Este caso significa también un mensaje relevante en términos de la agenda de los derechos fundamentales, en la medida que el ex presidente Uribe Vélez es conocido por haber implementado, entre 2002 y 2010, una política de “seguridad democrática” basada en una estrategia de contrainsurgencia instrumentada por el paramilitarismo, que produjo numerosas violaciones graves de derechos humanos en el contexto del conflicto armado: ejecuciones extrajudiciales o “falsos positivos”; así como la denominada parapolítica, que vinculó a alcaldes, gobernadores y congresistas con grupos paramilitares, que favorecieron el control territorial para impulsar a actores políticos en cargos y puestos de representación.
Colombia representa en muchos sentidos un punto de referencia y una experiencia comparada válida para México. Ello no significa simplificar o pretender derivar fórmulas de inmediata aplicación, sin embargo, hoy en México el panorama de la justicia está lleno de interrogantes. El caso Lozoya es un proceso que ha sido mediatizado por el Poder Ejecutivo, con lo cual se corre el riesgo de incurrir, como tantas veces ocurrió en el pasado, en el uso de la justicia para fines políticos. Mientras que, por otra parte, la Suprema Corte de Justicia de la Nación (SCJN) tiene en sus manos un conjunto amplio de amparos, acciones de inconstitucionalidad y controversias constitucionales presentadas respecto de buena parte del marco jurídico que ha sido transformado por el actual gobierno de la 4T.
Estamos hablando de casi la totalidad del paquete de reformas constitucionales impulsadas por el presidente Andrés Manuel López Obrador, que están actualmente en revisión judicial y cuya constitucionalidad o inconstitucionalidad deberá determinar la SCJN: múltiples leyes de carácter federal como la de Remuneraciones de los Servidores Públicos, la Orgánica de la Administración Pública, la Ley de Austeridad Republicana, la Ley de Seguridad Nacional y la Ley de la Guardia Nacional, entre otras, están hoy sujetas a la revisión del Poder Judicial federal; sin dejar de lado, que se estima existen más de 5 mil amparos interpuestos contra los megaproyectos e iniciativas impulsadas en lo que va de este sexenio, como el aeropuerto de Santa Lucía, el Tren Maya, la cancelación de las estancias infantiles, el Corredor Interoceánico del Istmo de Tehuantepec y la refinería de Dos Bocas, por citar los más notorios.

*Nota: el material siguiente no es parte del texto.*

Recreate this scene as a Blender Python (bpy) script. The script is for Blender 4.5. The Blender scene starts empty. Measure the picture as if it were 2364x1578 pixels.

Mutatis mutandis, la SCJN y el Poder Judicial federal mexicanos en su conjunto, están en una coyuntura equiparable al caso colombiano referido al principio; están llamadas a jugar un papel histórico en este momento de redefinición del país, pues por sus manos pasa la definición del marco jurídico, de los proyectos de inversión económica y de los procesos contra la corrupción que hasta ahora han representado la principal reivindicación del actual gobierno de la República. El ejemplo que hoy vemos en Colombia, sería deseable se replicara en la estructura judicial mexicana: separar la justicia de la política.